Recolor a Checkered Plaid in Seconds — and Walk Away with Both PNG and SVG

Recolor a Checkered Plaid in Seconds — and Walk Away with Both PNG and SVG

A deep dive into Tin Tran's "easy mode" link for plaid-patterns.com



If you've ever wanted a custom tartan for a poster, a product mockup, a wrapping paper, or just a phone wallpaper, you probably braced yourself for a tedious afternoon in Illustrator. Tin Tran (@tin_tran2660) recently shared a link on X that flips that expectation on its head: a single URL to plaid-patterns.com that lets anyone — including people who know nothing about designing plaids — swap the colors of a checkered pattern and walk away with both a PNG and an SVG.

The post in one sentence

"Change color of checkered plaid pattern (PNG & SVG). Easy mode."

 

That's the whole pitch, followed by a pre-baked link that loads the generator with a red-black-pink-grey colorway already wired in. Click it, change four hex codes, hit save. Done.

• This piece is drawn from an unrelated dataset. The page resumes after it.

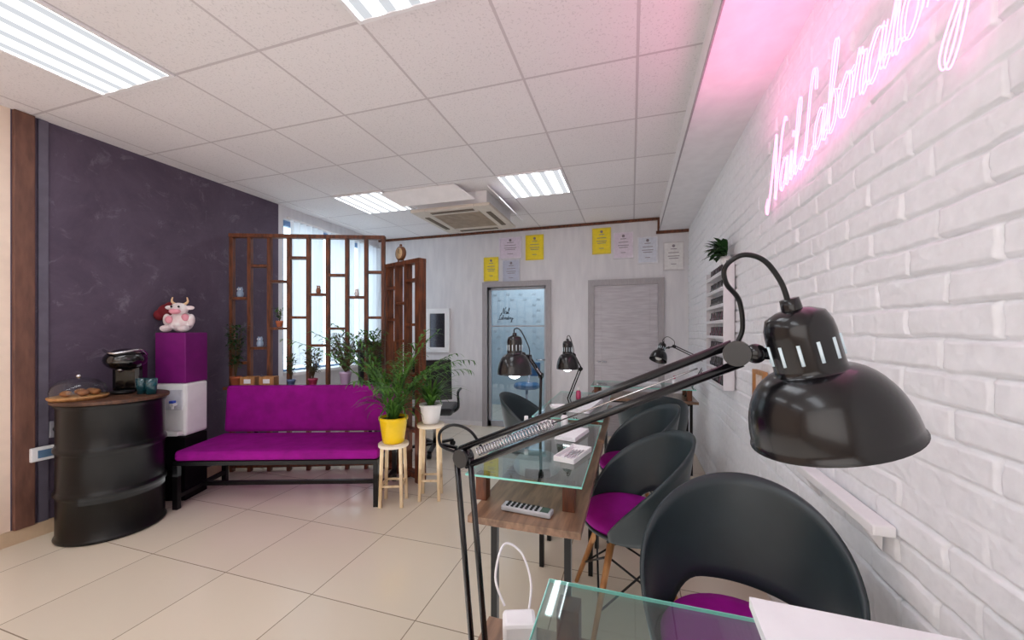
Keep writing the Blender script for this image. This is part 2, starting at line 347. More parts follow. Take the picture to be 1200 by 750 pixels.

Why this matters: the URL is the UI

What makes the trick work is that plaid-patterns.com encodes the entire design into query parameters. Look at the link Tin shared:

code
plaid-patterns.com/random-plaid.html  ?seed=3709693  &pattern=2,4,4,4,2  &colors=ff1414000000ffbdbd666666  &manualcolors=0,1,2,3,0  &mirror=1

Every part of the design is right there in the URL:

  • seed=3709693 — the random seed. Keep it fixed and the layout never moves, no matter what you change.
  • pattern=2,4,4,4,2 — the widths of each stripe in the repeat, in order.
  • colors=ff1414 000000 ffbdbd 666666 — four hex colors, concatenated. This is the only thing you need to touch to recolor.
  • manualcolors=0,1,2,3,0 — which color index each stripe uses, mapping stripes onto the palette.
  • mirror=1 — mirrors the sequence so the pattern reads symmetrically, like a real tartan.
How "easy mode" actually works

Tin's framing is the key insight. You don't need to understand stripe ratios, color indexing, or mirror symmetry. The link has already chosen all of those for you. The only field worth touching is colors — a run of 6-character hex codes glued together. Swap ff1414 for your brand red, 000000 for a navy, and reload. The plaid redraws instantly with the same composition, only in your palette.

Want to try it without typing? Open any color picker, copy a hex value, paste it over the corresponding six characters in the URL, and press Enter. That's the entire workflow.

PNG and SVG — why both formats matter

Once you like what you see, the page offers the pattern in two formats, and that detail is doing a lot of work:

  • PNG is the universal answer. Drop it into Canva, Instagram, Etsy listings, slide decks, a print-on-demand mockup — anything that takes an image. No software friction.
  • SVG is where this gets powerful. Because plaids are pure geometry — rectangles, fills, repeats — SVG keeps them infinitely scalable and editable. Open it in Illustrator, Inkscape, or Figma, tweak a single stripe, use it as a fabric pattern in a vector mockup, or feed it to a laser cutter, embroidery digitizer, or print workflow at any size with no pixel blur.
The bigger idea: generative discovery, citable randomness

There's a quiet design philosophy here worth pointing out. Instead of asking the user to set dozens of parameters, plaid-patterns.com lets the machine roll the dice and asks the human to act as the filter. The seed in the URL is what makes that loop work — it turns randomness into something citable. When Tin shares a link, the recipient sees the exact same plaid Tin saw, not a fresh roll. The URL is the artifact.

Combine that with the "just edit the colors" affordance and you get a tool that's discoverable by accident: someone tweets a link, you click it, you swap two hex codes, and you have a finished asset. No app, no signup, no learning curve.

A 30-second recipe
  1. Open Tin's link in a browser.
  2. In the URL bar, find colors= and replace the four hex codes with your own palette (six characters each, no separators).
  3. Press Enter. The plaid redraws with your colors and the original layout intact.
  4. Use the page's download options to grab the PNG for everyday use and the SVG for anything you might want to scale or edit later.
Final thought

Tin's post is short — a sentence and a link — but it's a small masterclass in lowering the floor on a creative tool. By pre-loading a working plaid and exposing the one knob most people actually want (color), and by offering both raster and vector output, plaid-patterns.com turns "design a custom tartan" into a thirty-second job anyone can do from the address bar.